Voor de organisatie der kerk is van belang wat gezegd wordt in hfdst. 44. De apostelen hadden reeds door den Heer, zoo wordt hier gezegd, leeren inzien, dat er om het opzienersambt strijd zou ontstaan. Daarom stelden zij, in het bezit dier kennis, opzieners en diakenen aan met de bepaling, dat als sommigen daarvan stierven, andere beproefde mannen hun ambt zouden overnemen.

Hier is dus sprake van meerdere opzieners en diakenen, en niet van één die de leiding had. En tevens is er sprake van opvolging, maar dan toch niet in den zin van bisschoppelijke successie van den enkeling; veelmeer van het blijvend voortbestaan van het ambt van oudste.
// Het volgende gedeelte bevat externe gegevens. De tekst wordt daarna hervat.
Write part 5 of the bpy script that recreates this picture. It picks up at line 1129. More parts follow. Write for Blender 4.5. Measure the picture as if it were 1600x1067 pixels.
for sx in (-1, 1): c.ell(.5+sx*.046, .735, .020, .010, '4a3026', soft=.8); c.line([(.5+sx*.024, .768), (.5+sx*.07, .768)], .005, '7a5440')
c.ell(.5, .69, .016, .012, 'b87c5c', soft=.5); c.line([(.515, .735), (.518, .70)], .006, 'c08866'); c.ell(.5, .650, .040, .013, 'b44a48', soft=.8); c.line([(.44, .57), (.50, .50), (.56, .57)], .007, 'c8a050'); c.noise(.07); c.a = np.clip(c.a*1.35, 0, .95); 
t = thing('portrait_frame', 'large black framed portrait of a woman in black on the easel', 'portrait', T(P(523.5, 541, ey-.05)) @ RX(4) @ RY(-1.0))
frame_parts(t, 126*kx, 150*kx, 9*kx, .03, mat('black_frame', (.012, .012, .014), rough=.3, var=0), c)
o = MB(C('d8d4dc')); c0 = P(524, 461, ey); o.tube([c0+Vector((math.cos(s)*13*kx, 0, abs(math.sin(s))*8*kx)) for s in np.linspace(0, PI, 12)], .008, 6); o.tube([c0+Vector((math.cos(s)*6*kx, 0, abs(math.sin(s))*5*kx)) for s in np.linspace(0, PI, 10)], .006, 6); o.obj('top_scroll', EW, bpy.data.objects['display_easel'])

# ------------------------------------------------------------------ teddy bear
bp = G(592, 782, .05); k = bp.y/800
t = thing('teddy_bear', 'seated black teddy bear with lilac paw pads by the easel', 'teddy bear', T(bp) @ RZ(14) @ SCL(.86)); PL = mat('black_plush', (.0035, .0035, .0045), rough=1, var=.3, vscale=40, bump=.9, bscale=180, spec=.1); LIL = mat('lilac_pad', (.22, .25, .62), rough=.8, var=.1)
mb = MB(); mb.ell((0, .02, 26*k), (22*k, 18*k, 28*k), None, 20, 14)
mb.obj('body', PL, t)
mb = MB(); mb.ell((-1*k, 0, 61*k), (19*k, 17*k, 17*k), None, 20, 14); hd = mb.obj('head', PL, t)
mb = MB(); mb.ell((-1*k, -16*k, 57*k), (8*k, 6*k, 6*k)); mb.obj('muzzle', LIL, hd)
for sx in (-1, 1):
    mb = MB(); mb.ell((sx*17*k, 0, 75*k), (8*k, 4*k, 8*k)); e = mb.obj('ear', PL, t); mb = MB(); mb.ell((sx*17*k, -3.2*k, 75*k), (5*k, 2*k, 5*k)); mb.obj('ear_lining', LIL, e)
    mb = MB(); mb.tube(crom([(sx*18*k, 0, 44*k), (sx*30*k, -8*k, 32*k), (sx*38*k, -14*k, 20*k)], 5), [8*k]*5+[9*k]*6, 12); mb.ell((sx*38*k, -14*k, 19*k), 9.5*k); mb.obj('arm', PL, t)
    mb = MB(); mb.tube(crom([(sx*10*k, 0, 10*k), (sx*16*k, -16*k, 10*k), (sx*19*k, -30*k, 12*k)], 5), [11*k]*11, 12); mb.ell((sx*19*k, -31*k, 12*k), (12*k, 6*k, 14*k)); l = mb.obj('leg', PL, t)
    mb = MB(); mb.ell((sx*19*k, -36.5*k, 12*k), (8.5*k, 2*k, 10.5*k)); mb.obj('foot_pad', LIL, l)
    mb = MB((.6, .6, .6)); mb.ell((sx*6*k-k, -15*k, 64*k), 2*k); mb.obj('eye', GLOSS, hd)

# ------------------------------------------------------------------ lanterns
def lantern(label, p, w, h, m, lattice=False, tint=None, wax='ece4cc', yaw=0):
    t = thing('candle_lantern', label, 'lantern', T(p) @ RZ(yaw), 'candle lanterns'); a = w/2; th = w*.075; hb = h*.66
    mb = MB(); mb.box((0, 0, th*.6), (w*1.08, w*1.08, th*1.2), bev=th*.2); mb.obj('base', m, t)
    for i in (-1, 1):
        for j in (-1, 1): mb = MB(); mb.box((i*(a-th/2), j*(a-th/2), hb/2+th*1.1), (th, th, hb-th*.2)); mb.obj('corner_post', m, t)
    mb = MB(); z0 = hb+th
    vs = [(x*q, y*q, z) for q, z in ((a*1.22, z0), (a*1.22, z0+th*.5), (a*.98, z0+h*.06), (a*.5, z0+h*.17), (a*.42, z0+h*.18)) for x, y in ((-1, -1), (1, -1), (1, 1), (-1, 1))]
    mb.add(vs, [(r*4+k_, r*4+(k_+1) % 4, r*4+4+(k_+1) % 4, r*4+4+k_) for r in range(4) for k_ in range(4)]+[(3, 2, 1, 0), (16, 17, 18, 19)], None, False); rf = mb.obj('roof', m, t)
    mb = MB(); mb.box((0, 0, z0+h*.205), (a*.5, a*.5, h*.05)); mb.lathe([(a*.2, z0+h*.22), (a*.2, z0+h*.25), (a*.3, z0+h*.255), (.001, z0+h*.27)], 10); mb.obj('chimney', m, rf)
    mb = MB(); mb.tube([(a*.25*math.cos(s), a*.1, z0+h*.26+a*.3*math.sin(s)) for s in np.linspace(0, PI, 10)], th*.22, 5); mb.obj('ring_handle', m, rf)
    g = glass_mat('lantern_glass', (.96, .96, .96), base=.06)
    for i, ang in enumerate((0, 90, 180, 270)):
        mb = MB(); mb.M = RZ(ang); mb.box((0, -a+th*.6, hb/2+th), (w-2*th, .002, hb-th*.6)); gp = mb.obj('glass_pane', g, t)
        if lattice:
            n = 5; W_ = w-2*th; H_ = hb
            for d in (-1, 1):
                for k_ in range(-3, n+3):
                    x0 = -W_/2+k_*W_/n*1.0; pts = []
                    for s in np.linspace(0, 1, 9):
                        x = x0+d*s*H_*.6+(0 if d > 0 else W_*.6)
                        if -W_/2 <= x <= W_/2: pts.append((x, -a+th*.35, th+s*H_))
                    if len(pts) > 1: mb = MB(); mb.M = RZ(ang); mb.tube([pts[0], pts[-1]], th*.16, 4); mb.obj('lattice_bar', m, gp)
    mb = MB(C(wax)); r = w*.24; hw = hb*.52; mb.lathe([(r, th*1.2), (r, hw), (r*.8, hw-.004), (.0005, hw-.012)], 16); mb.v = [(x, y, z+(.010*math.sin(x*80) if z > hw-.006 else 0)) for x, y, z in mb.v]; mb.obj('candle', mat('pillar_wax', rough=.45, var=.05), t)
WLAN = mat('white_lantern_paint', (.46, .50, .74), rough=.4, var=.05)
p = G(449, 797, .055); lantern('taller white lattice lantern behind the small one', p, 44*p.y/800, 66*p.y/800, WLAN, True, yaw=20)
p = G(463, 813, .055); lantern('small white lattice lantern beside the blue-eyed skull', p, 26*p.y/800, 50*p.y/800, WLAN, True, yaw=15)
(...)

In verband hiermee is dan van belang hfdst. 37, waar de kerk vergeleken wordt met een leger, waarvan de soldaten gehoorzaam de bevelen opvolgen van de boven hen gestelden. Zoo moeten de gemeenteleden ook aan hun oudsten gehoorzaam zijn. Hier wordt, in vergelijking met Paulus’ brieven, een nieuw geluid gehoord. De organisatie gaat hier de vrije Geesteswerking vervangen en over de gemeente heerschen. Dit is het tijdstip waarop, volgens Sohm, het kerkrecht begint. Doch de tijd tusschen 60 en 95 is vrijwel onbekend; toen zal zich de organisatie langzamerhand ontwikkeld hebben, ook op grond van het feit, dat van den aanvang af de kerk toch ook een zichtbare grootheid was en dus, hoe zwak dan ook, een zekere organisatie zal gehad hebben. Maar wel leidt de brief van Clemens een nieuw stadium in de ontwikkeling in en sluit hij de eerste eeuw als ’t ware af.

 

Voor den eeredienst is belangrijk het indrukwekkende gebed waarmede de vermaning om aan dit schrijven gehoor te geven eindigt. Wij lezen in hfdst. 59: „Wanneer echter sommigen gehoorzaamheid weigeren aan wat door ons van Godswege gezegd is [hier spreekt ook een sterk roepingsbewustzijn], dan mogen zij weten, dat zij een misstap begaan en zich in een niet gering gevaar

|102|

verstrikken. Wij echter zullen aan zulk een zonde geen schuld hebben en in voortdurend bidden en smeeken vragen, dat de Bouwheer van het al het getelde aantal zijner uitverkorenen op de geheele wereld onverlet moge bewaren door zijn geliefden knecht Jezus Christus, door wien Hij ons geroepen heeft uit de duisternis tot het licht, uit de onwetendheid tot de kennis van de heerlijkheid Zijns naams, en om te hopen op Uw naam die het beginsel van al het geschapene bevat. Gij hebt de oogen van ons hart geopend, opdat wij U kennen, die alleen de Hoogste zijt in de hoogste hemelen, de Heilige, die in het heilige rust, die den hoogmoed der hoovaardigen deemoedigt, de aanslagen der volkeren te niet maakt ......” In dezen toon gaat het tot het einde: „U die alleen machtig zijt, dit en nog meer goed aan ons te doen, loven wij door den hoogepriester en leidsman onzer zielen Jezus Christus, door wien U de heerlijkheid zij en de majesteit, nu en van geslacht tot geslacht en van eeuwigheid tot eeuwigheid. Amen”.